Au sud de l'Alsace, dans le Jura, à la frontière Suisse, se situe le Sundgau. Ce magnifique pays, aux belles demeures paysannes, marqué par la religion chrétienne, berceau de la dynastie des Habsbourg, se révèle essentiellement rural.
L'extraordinaire savoir, transmis de générations en générations, par les familles des paysans sundgoviens, fait qu'au début du XXe siècle, la chèvre du Sundgau, branche de la famille des Alpes, fut appréciée comme la plus grande laitière d'Europe. [1]

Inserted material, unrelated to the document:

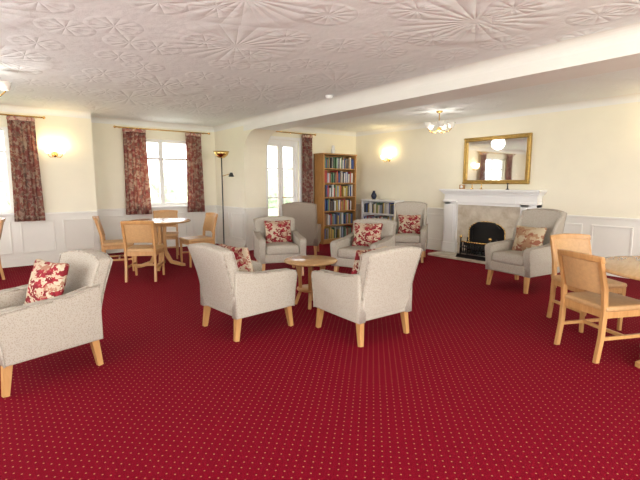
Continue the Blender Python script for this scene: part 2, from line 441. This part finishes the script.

Aussi, n'est-il pas étonnant que l'espèce caprine, la chèvre, le bouc, le chevreau, ait une place de choix dans « Le Lexique des parlers sundgauviens » [2]. Geiss, diminutif Geissli, pour la chèvre ; Bock, Beckli, pour le bouc ; Gitzi pour le chevreau, donnent naissance à une richesse de proverbes, de dictons, de sentences, associant les qualités et les défauts des petits ruminants à ceux des humains et d'habitants de localités. C'est ainsi que : un homme lubrique et paillard, un jeune garçon espiègle et malicieux, un individu têtu et buté ; un arrière goût musqué de certains vins, sont inspirés par le bouc ; un individu maigre rappelle le physique de la chèvre, aussi les tailleurs qui passaient pour maigre sont-ils figurés par la chèvre. Quant au mécréant, on lui dit « Après ta mort, tu iras au paradis des chèvres ! »
La chèvre, animal sacré, aimée mais crainte, fédère la richesse des langues de la civilisation européenne paysanne, en l'occurence celle du Sundgau.
Après Le dictionnaire du monde rural de Marcel Lachivier [3] qui a recensé 45 000 mots, issus de la civilisation paysanne française, je conseille aux passionnés de la vie et de la créativité des hommes de la terre de lire Lexique des parlers sundgauviens de Christian Bader. [4]
Jean Domec, 2004
[1] La Chèvre par Joseph Crépin, Hachette - 1906.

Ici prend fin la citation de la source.